Popularity does not equal admissions advantage

Colleges can consider course rigor in school context. Taking a rare AP does not automatically create a bonus, especially if the course is unrelated to preparation or replaces a stronger part of the academic sequence.

Admissions readers can also recognize that many students have no access to small AP subjects. The right question is whether you used available opportunities thoughtfully, not whether your transcript contains the rarest title.

What low participation can tell a school

For administrators, low national volume may signal a need to investigate local demand, teacher availability, prerequisites, and scheduling. It should not by itself decide whether a course is worthwhile.

College Board's AP data and research page provides broader participation and availability reports. Course access differs across states, schools, and student groups.

How to evaluate a small AP at your school

Ask:

  1. Is the course actually offered next year?
  2. What prerequisites are expected?
  3. Who teaches it and what support exists?
  4. How many weekly hours do assignments or portfolios require?
  5. Does it continue a sequence or serious interest?
  6. Which course would it replace?
  7. Does the class run with low enrollment or get canceled?

Talk with the teacher and counselor before building the rest of the schedule around it.

Do not confuse exam count with class enrollment

The official table counts exam takers. It does not count every student enrolled in an AP course. Some students take a class without the exam, and some take an exam through independent study. Use “test takers” or “exam group,” not an unsupported claim about total course enrollment.
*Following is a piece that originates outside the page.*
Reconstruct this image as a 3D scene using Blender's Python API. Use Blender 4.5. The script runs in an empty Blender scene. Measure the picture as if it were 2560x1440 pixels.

English Language and U.S. History had hundreds of thousands of test takers in the same dataset because they often align with broad core sequences. Our most popular AP classes guide shows those counts and explains structural differences.

Build a sustainable total

If a small AP is a strong fit, place its real local workload alongside every other class, activity, job, and responsibility. The AP course-count guide helps calculate a balanced load.

Bottom line

Italian Language and Culture had the smallest total exam group in the May 2025 College Board table, but “least popular” is a participation description, not a quality judgment. Small APs often reflect specialized prerequisites and limited access. Choose them when the sequence, instruction, interests, and workload fit—not to chase rarity or avoid popularity.